Jacques Rossi : Un air de folie
Scène

Jacques Rossi : Un air de folie

Avec la mise en scène de Jacques Rossi, Les Bonnes de Jean Genet se refont une jeunesse.

Monter Les Bonnes de Genet ne va pas sans risque. Seulement durant les 20 dernières années, la pièce, qui date de 1947, a été jouée quelque dix fois à Montréal. La nouvelle compagnie théâtrale Marianne et fils, formée des trois comédiennes que l’on peut voir sur scène, a trouvé un angle intéressant pour aborder l’œuvre sans trop marcher sur des mines. Avec la mise en scène de Jacques Rossi, il est question bien sûr de la condition humaine et de la lutte des classes, mais on cerne, plus qu’à l’habitude avec cette pièce, le monde des apparences. Les bonnes jouent, se donnent en spectacle, et les spectateurs deviennent voyeurs.

L’idée est simple mais ingénieuse: l’action se déroule dans une vitrine et les bonnes (interprétées par Anne-Sophie Armand et Marika Lhoumeau), qui dans le texte ne jouaient que pour elles, se donnent en spectacle pour les passants, en l’occurrence, nous. Pour ce faire, on a dressé une véritable vitrine entre les acteurs et la salle. Le problème avec cette vitrine, par ailleurs très belle, c’est que les concepteurs auraient dû en laisser le bas et le haut, afin que l’on comprenne la convention, mais enlever la majeure partie de la vitre entre les comédiennes et les spectateurs. De cette façon, les actrices n’auraient pas à hurler pour se faire entendre, ce qui permettrait plus de nuances dans le jeu, parfois un peu forcé. Elles jouent à jouer, certes, mais bon, on a compris. De surcroît, les éclairages se reflètent dans la fameuse vitre et les gens des premières rangées en perdent sinon quelques subtilités, du moins leur concentration. Heureusement, une autre trouvaille de la mise en scène fait un peu oublier cet ennui technique: le chant fantaisiste.

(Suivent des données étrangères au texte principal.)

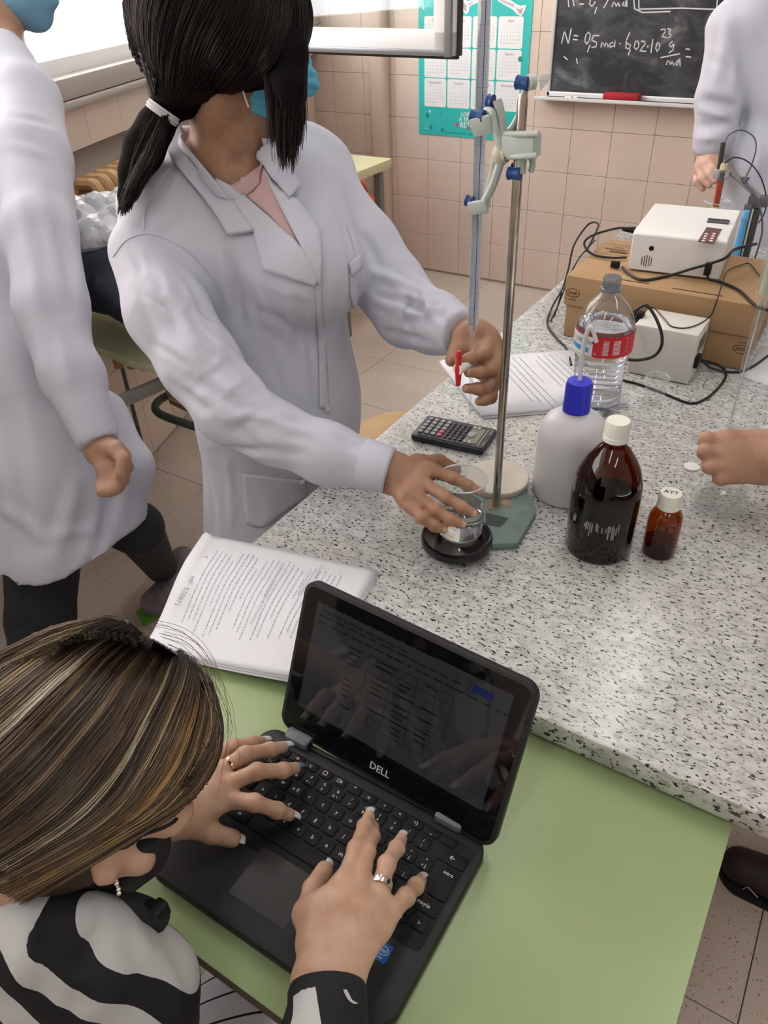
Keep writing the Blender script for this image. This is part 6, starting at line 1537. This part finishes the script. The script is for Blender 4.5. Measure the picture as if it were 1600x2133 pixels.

Dès que Madame (Katrina Corbeil) arrive dans le décor, le jeu passe à un autre niveau, intégrant l’arioso de manière comique, presque absurde. Les comédiennes finissent certaines tirades en chantant, ce qui, tout en amenant l’humour, accentue la profondeur psychologique de la pièce. Un air de folie s’empare de la scène, un air qui, doucement, entraîne la mort. C’est avec la deuxième partie que cette version des Bonnes gagne le pari d’être pertinente et actuelle.